Swinburne puts micro-courses on the menu

The university is going to keep its own professional education lunch

Swinburne U continues to expand in the alternative-ed space announcing five new micro-courses, starting this month. The units focus on AI, data analytics and industry 4.0 opportunities, cost $1250 and take four-six hours a week for six weeks. The course includes a final project, allowing participants to, “apply the skills and knowledge acquired to your own professional context – ensuring that you translate your learning to clear value for your organisation.”  The university makes no mention of credit towards future study but there is a course-completion certificate for doing the project.

The suite is another addition to the corpus of courses teaching competencies and skills in business and IT. And the long (MOOCs) and short (micro-units like these) of it is that people can assemble their own informal programmes, designed to suite their individual career requirements.

But informality may not be indefinite. It isn’t just Swinburne U that is putting micro-courses on the menu, lest outsiders eat universities professional education lunch.  A paper for the Noonan Review of the Australian Qualifications Framework recognises the possibility of including courses now in regulatory limbo, “opening up the option for organisations to seek recognition of shorter form credentials through the AQF would make them part of the existing quality assurance mechanism. This could give providers more confidence and capacity to grant credit for those credentials towards full qualifications.”

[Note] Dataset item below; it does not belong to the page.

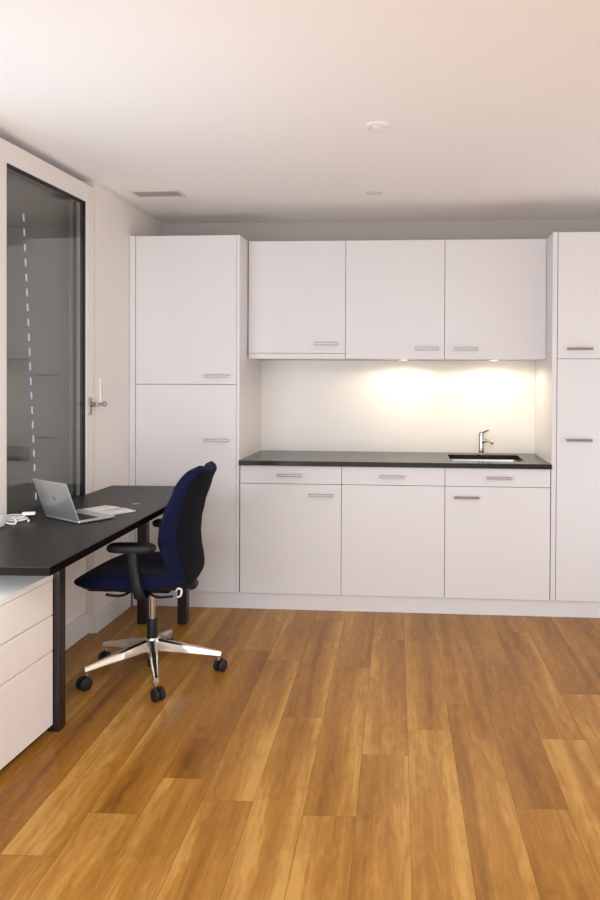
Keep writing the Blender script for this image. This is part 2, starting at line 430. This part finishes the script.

Which alarms orthodox opinion. The National Tertiary Education Union warns the Noonan Review of its; “concerns regarding the quality assurance and risk of small, low skill, stand-alone micro-credentials (that do not build to a complete award or qualification) being recognised by the AQF. Not only do we have concerns about the pedagogy of such qualifications, but how the creation of a new sub-set of qualifications fits into and integrates with other formally recognised qualifications will need careful consideration by regulators.”

The union also worries about the impact on staff. “Micro-credentials will change the nature of work in a sector that already has high levels of casualisation and insecure employment. Stand-alone micro-credentials are highly likely to be more attractive if they have the lowest overheads, of which staffing is the highest cost.”